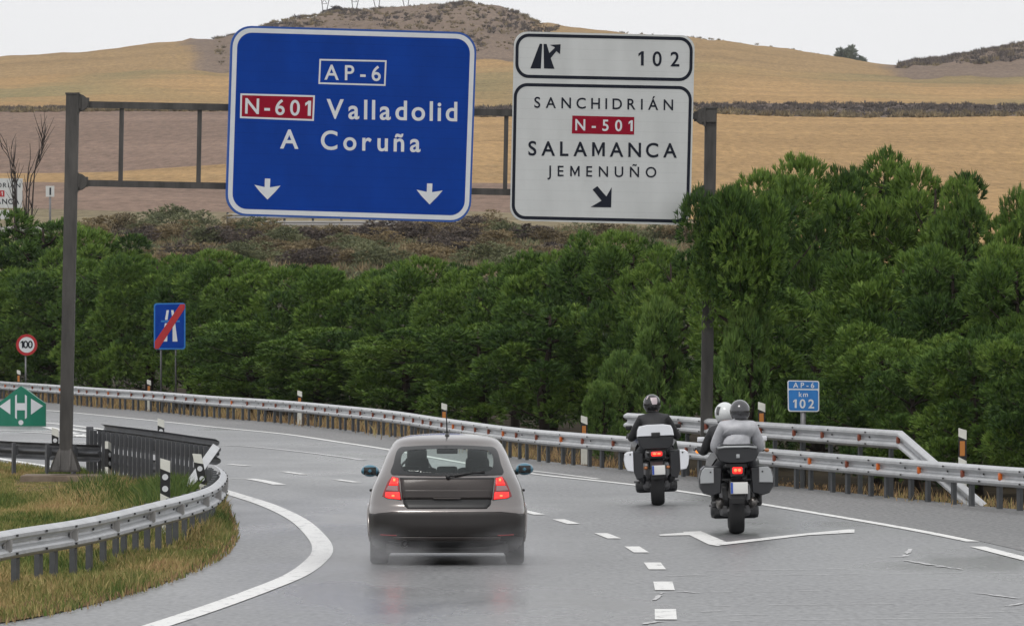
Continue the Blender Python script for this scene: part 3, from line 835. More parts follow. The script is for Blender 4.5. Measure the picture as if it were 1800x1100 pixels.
NEAR_S = [(-520, 235), (-200, 196), (0, 177), (145, 166), (255, 154), (327, 145.5), (364, 139.5), (381, 133.5), (386, 129), (384, 125), (374, 121)]
NEAR = smooth_path([Vector(((px - CX) / s_, F / s_, 0)) for px, s_ in NEAR_S], 0.4)
nn = normals2(NEAR)[3]
NS_ = 1.0 if nn.x > 0 else -1.0
guardrail('guardrail', NEAR, NS_, 'near pale guardrail with grey reflector fins curving round the grass island', None, 1.12, topz=.63, postw=.19, refl='grey', rspace=3.4, bolts=1.5, phase=.2, pmt=GALVD)
# rail on the far side of the island, seen from behind
BACKL = smooth_path([Vector(((px - CX) / s_, F / s_, 0)) for px, s_ in [(-400, 88), (-150, 95), (0, 100), (98, 102.2), (150, 103.2), (170, 103.4)]], 0.4)
guardrail('guardrail', BACKL, -NS_, 'low dark guardrail seen from behind on square posts left of the gantry post', None, 1.25, topz=.62, postw=.085, mt=GALVB, pmt=GALVB)
# tall close-posted barrier on the island tip
BK_S = [(163, 101.5), (185, 103), (257, 108), (312, 112.5), (350, 115.5), (377, 117.5)]
BK = smooth_path([Vector(((px - CX) / s_, F / s_, 0)) for px, s_ in BK_S], 0.3)
br = guardrail('close_posted_barrier', BK, -NS_, 'dark double barrier with close-set posts at the tip of the grass island', None, .62, topz=.86, postw=.07, mt=GALVB, pmt=GALVB)
O = br.location
m = MB(); nb = [q * -NS_ for q in normals2(BK)]
wbeam(m, [p - O for p in BK], nb, GALVB, topz=.48); m.build('lower_rail', br)
BK2 = [p + Vector((0.02, 1.6, 0)) for p in BK]
m = MB(); wbeam(m, [p - O for p in BK2[:-3]], nb[:-3], GALVB, topz=.92); m.build('rear_rail', br)
m = MB(); m.bar(at(379, 786, F / 118.0) - O, at(314, 877, F / 121.0) - O, .12, .06, GALV, up=Vector((0, 1, 0))); m.build('sloping_end', br)
m = MB()
for p in (BK[0],): m.box(p - O + Vector((-.05, 0, .42)), (.12, .12, .94), GALVB)
m.build('end_post', br)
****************
Transcribe the whole listing, character for character, but not its images.

FINISHED TASK:
Continue the Blender Python script for this scene: part 3, from line 835. More parts follow. The script is for Blender 4.5. Measure the picture as if it were 1800x1100 pixels.
NEAR_S = [(-520, 235), (-200, 196), (0, 177), (145, 166), (255, 154), (327, 145.5), (364, 139.5), (381, 133.5), (386, 129), (384, 125), (374, 121)]
NEAR = smooth_path([Vector(((px - CX) / s_, F / s_, 0)) for px, s_ in NEAR_S], 0.4)
nn = normals2(NEAR)[3]
NS_ = 1.0 if nn.x > 0 else -1.0
guardrail('guardrail', NEAR, NS_, 'near pale guardrail with grey reflector fins curving round the grass island', None, 1.12, topz=.63, postw=.19, refl='grey', rspace=3.4, bolts=1.5, phase=.2, pmt=GALVD)
# rail on the far side of the island, seen from behind
BACKL = smooth_path([Vector(((px - CX) / s_, F / s_, 0)) for px, s_ in [(-400, 88), (-150, 95), (0, 100), (98, 102.2), (150, 103.2), (170, 103.4)]], 0.4)
guardrail('guardrail', BACKL, -NS_, 'low dark guardrail seen from behind on square posts left of the gantry post', None, 1.25, topz=.62, postw=.085, mt=GALVB, pmt=GALVB)
# tall close-posted barrier on the island tip
BK_S = [(163, 101.5), (185, 103), (257, 108), (312, 112.5), (350, 115.5), (377, 117.5)]
BK = smooth_path([Vector(((px - CX) / s_, F / s_, 0)) for px, s_ in BK_S], 0.3)
br = guardrail('close_posted_barrier', BK, -NS_, 'dark double barrier with close-set posts at the tip of the grass island', None, .62, topz=.86, postw=.07, mt=GALVB, pmt=GALVB)
O = br.location
m = MB(); nb = [q * -NS_ for q in normals2(BK)]
wbeam(m, [p - O for p in BK], nb, GALVB, topz=.48); m.build('lower_rail', br)
BK2 = [p + Vector((0.02, 1.6, 0)) for p in BK]
m = MB(); wbeam(m, [p - O for p in BK2[:-3]], nb[:-3], GALVB, topz=.92); m.build('rear_rail', br)
m = MB(); m.bar(at(379, 786, F / 118.0) - O, at(314, 877, F / 121.0) - O, .12, .06, GALV, up=Vector((0, 1, 0))); m.build('sloping_end', br)
m = MB()
for p in (BK[0],): m.box(p - O + Vector((-.05, 0, .42)), (.12, .12, .94), GALVB)
m.build('end_post', br)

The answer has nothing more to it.